The conversation with the Samaritan woman at the well in chapter 4 is bit unorthodox and generates some controversy. The woman in conclusion asks: Can this be the Christ? There is some drama and a somewhat clearer resolution.
In chapter 9, the healed man who was blind declares “I was blind but now I see.” The religious leaders grow angry and declare Jesus a sinner, and the healed man is thrown out of the synagogue for good. The man finishes by declaring “Lord, I believe.” Both the drama and the sense of danger increase with this account. The sky is growing darker.
In chapter 11, the narrative becomes a story of life and death. Lazarus is raised from the dead to new life, and consequently the leaders decide to kill Jesus. Life for Lazarus will mean death for Jesus; this is a costly gift. The thunder of the coming conflict rumbles overhead.
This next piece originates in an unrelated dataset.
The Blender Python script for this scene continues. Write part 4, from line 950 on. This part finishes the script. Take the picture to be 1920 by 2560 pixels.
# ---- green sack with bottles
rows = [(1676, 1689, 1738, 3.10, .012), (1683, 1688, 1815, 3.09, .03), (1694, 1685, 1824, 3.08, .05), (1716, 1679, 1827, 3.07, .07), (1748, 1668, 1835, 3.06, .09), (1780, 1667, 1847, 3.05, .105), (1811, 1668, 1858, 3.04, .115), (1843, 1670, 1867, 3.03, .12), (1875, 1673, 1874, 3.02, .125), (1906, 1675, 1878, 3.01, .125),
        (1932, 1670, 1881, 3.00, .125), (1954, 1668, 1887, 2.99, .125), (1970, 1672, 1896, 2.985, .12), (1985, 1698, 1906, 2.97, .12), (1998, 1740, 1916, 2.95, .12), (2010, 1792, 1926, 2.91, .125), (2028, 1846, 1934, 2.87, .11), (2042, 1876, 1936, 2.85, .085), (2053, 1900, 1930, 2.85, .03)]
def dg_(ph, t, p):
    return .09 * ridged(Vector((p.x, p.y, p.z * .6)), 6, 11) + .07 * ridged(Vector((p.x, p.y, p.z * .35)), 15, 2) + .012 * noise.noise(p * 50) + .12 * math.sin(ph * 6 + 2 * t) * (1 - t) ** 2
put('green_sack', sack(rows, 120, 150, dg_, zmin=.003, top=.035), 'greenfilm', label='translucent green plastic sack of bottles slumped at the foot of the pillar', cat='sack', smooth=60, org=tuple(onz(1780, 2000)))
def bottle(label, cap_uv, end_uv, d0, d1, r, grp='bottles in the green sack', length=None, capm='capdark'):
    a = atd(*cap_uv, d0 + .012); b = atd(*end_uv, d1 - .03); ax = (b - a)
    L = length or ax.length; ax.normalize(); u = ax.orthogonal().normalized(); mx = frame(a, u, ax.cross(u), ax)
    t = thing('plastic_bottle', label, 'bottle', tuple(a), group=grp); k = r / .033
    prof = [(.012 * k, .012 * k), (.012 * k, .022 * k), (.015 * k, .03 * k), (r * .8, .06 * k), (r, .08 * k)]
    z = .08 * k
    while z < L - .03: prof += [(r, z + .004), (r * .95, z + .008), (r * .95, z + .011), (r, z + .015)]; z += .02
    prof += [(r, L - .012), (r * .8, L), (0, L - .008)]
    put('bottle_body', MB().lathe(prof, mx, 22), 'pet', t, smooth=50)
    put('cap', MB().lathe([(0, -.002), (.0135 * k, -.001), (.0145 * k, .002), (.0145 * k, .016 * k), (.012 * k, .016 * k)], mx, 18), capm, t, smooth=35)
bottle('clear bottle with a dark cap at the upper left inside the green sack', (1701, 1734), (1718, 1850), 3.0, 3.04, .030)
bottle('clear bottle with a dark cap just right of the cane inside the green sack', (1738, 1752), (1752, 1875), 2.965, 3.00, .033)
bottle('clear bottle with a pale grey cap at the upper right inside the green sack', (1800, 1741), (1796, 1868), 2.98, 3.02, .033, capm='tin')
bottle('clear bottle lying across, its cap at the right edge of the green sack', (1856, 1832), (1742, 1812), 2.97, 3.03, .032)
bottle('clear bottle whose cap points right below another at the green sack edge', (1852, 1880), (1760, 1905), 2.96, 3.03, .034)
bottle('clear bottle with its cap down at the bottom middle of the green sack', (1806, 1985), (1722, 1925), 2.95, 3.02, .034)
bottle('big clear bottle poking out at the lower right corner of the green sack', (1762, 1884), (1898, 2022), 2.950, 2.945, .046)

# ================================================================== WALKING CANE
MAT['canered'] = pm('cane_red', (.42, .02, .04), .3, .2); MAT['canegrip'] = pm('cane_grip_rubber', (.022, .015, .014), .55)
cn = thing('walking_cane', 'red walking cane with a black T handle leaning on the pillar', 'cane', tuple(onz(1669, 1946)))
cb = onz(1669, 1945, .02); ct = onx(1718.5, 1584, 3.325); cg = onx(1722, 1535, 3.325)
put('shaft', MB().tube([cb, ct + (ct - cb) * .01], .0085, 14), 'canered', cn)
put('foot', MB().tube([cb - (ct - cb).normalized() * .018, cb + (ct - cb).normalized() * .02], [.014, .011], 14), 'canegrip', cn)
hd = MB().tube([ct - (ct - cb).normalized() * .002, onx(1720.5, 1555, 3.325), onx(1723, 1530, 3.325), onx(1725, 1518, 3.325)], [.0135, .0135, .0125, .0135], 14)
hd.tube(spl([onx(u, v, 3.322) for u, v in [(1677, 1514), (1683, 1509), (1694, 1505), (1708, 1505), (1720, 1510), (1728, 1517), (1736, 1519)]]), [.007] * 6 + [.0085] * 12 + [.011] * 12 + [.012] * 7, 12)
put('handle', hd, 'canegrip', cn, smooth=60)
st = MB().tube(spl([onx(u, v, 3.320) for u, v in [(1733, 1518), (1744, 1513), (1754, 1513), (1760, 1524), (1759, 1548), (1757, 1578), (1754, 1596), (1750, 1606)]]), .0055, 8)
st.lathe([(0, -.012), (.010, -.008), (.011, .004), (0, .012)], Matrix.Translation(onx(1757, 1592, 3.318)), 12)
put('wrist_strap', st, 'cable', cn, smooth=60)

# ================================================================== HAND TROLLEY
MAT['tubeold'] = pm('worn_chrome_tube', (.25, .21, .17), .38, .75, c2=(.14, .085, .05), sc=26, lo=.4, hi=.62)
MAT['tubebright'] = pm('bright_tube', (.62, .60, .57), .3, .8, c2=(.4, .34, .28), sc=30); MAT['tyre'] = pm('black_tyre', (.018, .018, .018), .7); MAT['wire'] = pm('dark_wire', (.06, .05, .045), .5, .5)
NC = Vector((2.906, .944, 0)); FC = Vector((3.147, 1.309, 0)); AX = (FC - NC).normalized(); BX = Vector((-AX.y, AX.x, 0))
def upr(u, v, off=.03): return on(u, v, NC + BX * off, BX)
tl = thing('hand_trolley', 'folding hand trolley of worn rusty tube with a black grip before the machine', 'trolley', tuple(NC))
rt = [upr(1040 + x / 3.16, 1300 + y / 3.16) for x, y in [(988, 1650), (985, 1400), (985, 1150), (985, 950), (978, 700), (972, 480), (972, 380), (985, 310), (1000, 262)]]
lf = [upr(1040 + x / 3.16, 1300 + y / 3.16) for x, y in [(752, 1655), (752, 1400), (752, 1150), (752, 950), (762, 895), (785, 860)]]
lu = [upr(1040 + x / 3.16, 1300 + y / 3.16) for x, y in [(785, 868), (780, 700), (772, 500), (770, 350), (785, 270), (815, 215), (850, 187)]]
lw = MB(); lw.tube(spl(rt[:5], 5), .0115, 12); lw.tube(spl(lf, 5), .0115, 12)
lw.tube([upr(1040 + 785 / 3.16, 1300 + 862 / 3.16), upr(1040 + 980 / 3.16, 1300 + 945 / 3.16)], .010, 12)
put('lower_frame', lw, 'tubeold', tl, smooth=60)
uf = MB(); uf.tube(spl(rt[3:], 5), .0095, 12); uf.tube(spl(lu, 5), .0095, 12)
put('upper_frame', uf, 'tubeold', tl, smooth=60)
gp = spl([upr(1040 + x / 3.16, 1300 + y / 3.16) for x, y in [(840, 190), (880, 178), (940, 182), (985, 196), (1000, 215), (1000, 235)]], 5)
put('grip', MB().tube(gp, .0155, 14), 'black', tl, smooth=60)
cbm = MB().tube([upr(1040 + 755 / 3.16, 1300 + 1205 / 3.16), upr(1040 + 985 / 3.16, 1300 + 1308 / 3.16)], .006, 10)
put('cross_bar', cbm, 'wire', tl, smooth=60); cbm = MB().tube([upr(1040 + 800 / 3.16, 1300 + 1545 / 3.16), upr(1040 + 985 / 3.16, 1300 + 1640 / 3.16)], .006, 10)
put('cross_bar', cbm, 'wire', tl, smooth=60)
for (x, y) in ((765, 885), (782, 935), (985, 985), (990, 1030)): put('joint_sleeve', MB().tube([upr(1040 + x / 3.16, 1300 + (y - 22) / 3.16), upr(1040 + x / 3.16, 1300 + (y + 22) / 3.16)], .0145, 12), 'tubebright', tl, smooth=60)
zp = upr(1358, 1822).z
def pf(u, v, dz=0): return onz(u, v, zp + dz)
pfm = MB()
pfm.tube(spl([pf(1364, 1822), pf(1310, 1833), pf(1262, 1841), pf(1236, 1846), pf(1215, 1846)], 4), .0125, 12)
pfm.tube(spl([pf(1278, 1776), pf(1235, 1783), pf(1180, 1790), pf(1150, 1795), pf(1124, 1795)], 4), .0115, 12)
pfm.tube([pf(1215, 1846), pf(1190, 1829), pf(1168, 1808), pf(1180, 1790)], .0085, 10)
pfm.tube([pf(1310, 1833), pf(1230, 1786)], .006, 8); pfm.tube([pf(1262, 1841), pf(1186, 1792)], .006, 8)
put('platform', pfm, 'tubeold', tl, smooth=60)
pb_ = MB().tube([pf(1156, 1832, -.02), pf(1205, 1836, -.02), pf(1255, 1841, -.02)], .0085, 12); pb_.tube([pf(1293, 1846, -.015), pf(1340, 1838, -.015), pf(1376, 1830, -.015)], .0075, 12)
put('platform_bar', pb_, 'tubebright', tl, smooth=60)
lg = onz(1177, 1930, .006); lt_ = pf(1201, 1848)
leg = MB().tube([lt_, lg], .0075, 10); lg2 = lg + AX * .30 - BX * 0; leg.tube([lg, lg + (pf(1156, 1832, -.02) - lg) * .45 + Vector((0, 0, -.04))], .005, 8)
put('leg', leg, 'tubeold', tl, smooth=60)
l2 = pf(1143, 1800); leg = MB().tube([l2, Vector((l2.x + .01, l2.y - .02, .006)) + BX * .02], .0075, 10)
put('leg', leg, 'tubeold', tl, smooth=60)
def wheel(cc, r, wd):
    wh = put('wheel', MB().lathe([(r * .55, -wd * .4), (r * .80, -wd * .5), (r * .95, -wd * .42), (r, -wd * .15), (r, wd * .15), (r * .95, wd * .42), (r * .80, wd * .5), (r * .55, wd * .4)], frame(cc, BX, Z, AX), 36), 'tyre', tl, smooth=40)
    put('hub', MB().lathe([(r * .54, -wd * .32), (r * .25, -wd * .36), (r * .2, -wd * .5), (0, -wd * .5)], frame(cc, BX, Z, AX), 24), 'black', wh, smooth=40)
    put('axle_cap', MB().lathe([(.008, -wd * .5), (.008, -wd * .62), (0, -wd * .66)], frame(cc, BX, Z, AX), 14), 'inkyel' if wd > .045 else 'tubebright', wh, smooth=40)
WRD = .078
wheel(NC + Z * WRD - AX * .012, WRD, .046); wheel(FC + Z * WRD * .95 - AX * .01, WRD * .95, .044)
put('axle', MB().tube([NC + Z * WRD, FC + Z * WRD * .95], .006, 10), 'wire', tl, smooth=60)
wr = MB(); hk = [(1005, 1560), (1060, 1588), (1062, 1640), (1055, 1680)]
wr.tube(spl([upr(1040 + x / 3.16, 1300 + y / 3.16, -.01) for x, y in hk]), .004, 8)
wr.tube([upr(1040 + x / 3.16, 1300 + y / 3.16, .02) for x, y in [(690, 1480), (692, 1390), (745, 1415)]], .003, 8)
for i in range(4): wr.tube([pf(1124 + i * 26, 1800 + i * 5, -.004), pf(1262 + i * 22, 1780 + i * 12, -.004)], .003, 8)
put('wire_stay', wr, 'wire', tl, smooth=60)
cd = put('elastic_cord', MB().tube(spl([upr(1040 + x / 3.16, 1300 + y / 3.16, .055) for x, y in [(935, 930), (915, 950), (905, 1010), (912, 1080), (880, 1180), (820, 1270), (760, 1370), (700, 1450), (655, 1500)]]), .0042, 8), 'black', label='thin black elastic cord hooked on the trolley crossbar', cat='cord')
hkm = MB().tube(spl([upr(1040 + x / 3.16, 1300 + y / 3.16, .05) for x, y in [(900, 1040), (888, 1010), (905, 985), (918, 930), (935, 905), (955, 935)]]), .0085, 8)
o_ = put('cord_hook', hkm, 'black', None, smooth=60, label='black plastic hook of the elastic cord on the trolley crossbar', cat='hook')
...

What Does One Do with New Life?
How do you suppose Lazarus lived out the rest of his life after being given this second chance? What would it mean to see every day as a gift, living with the realization that each hour comes from a limited inventory of days? Perhaps he thought of his days as a precious commodity to be well invested in lasting things.
All of us who believe are, in a way, Lazarus. We believe that we have been given new life in Christ. We declare we are “buried with him in baptism, raised to walk in newness of life.” What are we doing with this new life that came to us at such a cost?
A woman looking for more than a relationship put an ad in the personals section of a newspaper. She wrote: “I'm a 58-year-old woman with, doctors tell me, one year to live. I would like to spend that year doing something meaningful, interesting, and fun. I have limited stamina and resources. Have you any ideas how I can spend this year making a difference?” What would you say to this woman? What is worthy of her last year of life?
Life is precious because it is fleeting; that is what makes it beautiful. Kenko, in the early 14th century, in his Essays on Idleness wrote: "If man were never to fade away like the dew... never to vanish like the smoke…but lingered on forever in the world, how things would lose their power to move us. The most precious thing in life is its uncertainty.” Our mortality makes our lives precious and therefore beautiful.
Lent guides us to reflect upon our lives; and this, if done properly, can lead us to a sense of amazement. Dullness is our enemy; astonishment at what God has done with us is our deliverance.